Is it valid C++ to implement a template class's methods differently for different types without using specialization syntax?

Question

I'm code reviewing a colleagues code and found this:

Header file:

template<class T>
class MyClass
{
  void Execute();
}

Cpp file:

void MyClass<int>::Execute()
{
  // something
}

void MyClass<string>::Execute()
{
  // something else
}

The code is specializing the function, but without using template specialization syntax. I guess it's working ok, but is it valid?

Answer 1

Yes, it's perfectly valid to specialize methods of a template class.

But your syntax is wrong, it should be: (sorry, didn't see you were missing the template<> initially. Just assumed it was there and thought you were asking about member function specialization.)

template<>
void MyClass<int>::Execute()
{
  // something
}
template<>
void MyClass<string>::Execute()
{
  // something else
}

You need only declare these in the header. If you implement them in the header as well, you'll need to mark them inline to prevent multiple definition.

When calling a method, the version that suits the call most is called. Otherwise, the default.

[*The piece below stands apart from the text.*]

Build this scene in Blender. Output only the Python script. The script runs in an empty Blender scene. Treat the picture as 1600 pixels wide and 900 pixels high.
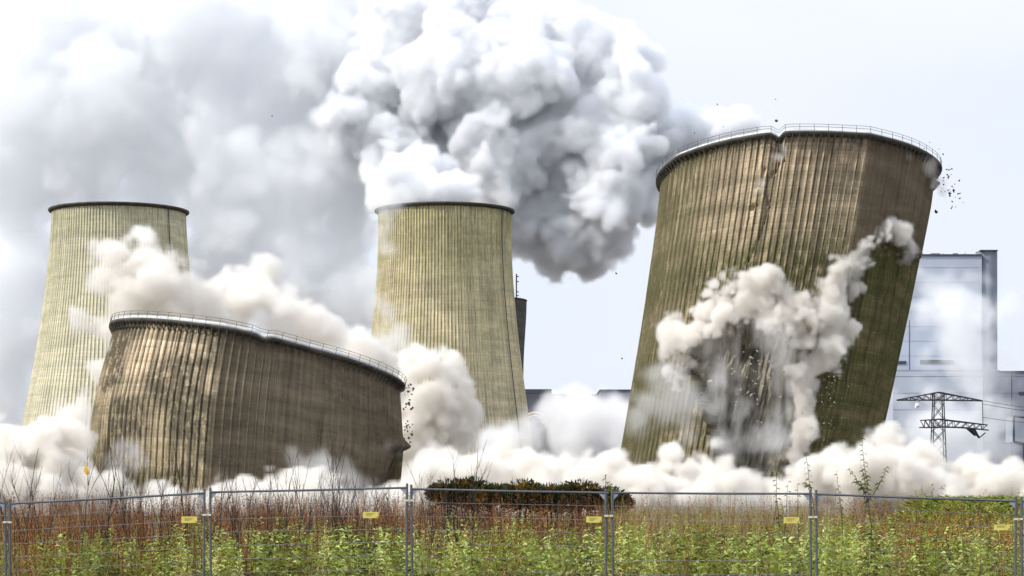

In your case, if you specialize the template with a class X and attempt to call Execute, you'll get a linker error because you haven't provided a default implementation, nor a specialization for Execute for X.

Answer 2

The question has already been answered, but let me draw attention to subtle differences between three cases.

Case 1: Specialization

header:

template <typename T> struct Foo
{
    void f() { /* stuff */ }
};

template <> void Foo<int>::f();

source:

template <> void Foo<int>::f() { /* ... */ }

In this case, Foo<T>::f() can be called for any T. The definition for the general case is auto-generated from the template; the definition for Foo<int>::f() is the one provided. Having the specialization in the header alerts every consuming translation unit that a separate symbol is to be looked up, rather than to use the template.

---

Case 2: Definition

header:

template <typename T> struct Foo
{
    void f();
};

source:

template <> void Foo<int>::f() { /* ... */ }

In this case, only Foo<int>::f() can be used; everything else will cause a linker error. Since there is no definition of the function in the template, every use of the template will cause a new symbol to be emitted, and only the one for Foo<int>::f() is provided by the shown translation unit.

---

Case 3: Flagrant error

header:

template <typename T> struct Foo
{
    void f() { /* stuff */ }
};

source:

template <> void Foo<int>::f() { /* ... */ }

This is a violation of the one-definition rule, since there are now multiple definitions of Foo<int>::f().